Wednesday, May 2, 2012

ARGH (an open letter to my mother)

Dear Mother,

STOP TELLING ME "DON'T DO IT" OR "DON'T WORRY ABOUT IT" WHEN IT COMES TO STUFF WITH OUR FAMILY.  Believe it or not, I actually do care about what happens with our family and would like to support them as much as possible.  If it means taking time out of my schedule to come see someone or go somewhere, I'd gladly do it because family is important to me.  You telling me don't come, don't do this, don't do that, just makes me angry.  If I did everything you told me to do, I'd never come home, never call, never visit, and never bother to do one kind thing to make people remember that they are related to me and that I care for them.  I'M NOT YOU.  I am not a cold fish when it comes to communicating with others or building relationships.  I know when something is important to someone else, and then I make sure to treat it as important.  I don't just dismiss it and go about my own business, like you.  You really are cold and heartless.  It's not just the fact that you are Japanese, it's that you really don't give a shit about what anyone else might think or feel.  Good one.

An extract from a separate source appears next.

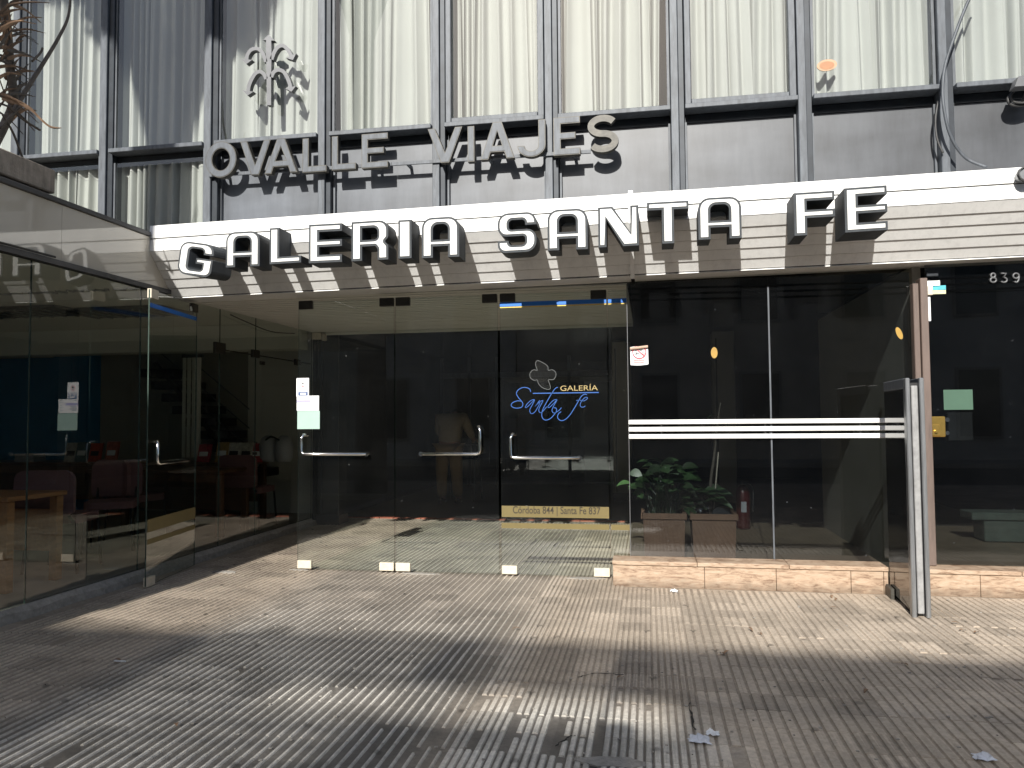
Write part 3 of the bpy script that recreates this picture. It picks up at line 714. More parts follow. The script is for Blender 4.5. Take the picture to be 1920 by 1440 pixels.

Now, that being said, if I choose to come home for only two days or something for Grandma's funeral (if I can), don't tell me I shouldn't come.  I know you hated her too, but that's not a good enough reason to keep me away.  You know your husband is in pain?  Suffering emotionally?  Stop telling him to suck it up and that the world is a better place now that his mother is dead.  Sure, you probably haven't told him that in so many words, but I know how you are.  Yes, she was a horrible mother and person, but it's the only mother he knew.  Even if she sucked worse than garbage, he still sees her as the woman who "raised" him (though she put him in the orphanage when he was 9 months old so she could marry a child-hating man).  Give it a rest and support him.  Granted, he didn't support you when your dad died, but don't be revengeful.

I might see you in a few days.  We'll see.  Just don't cause too much grief before I see you.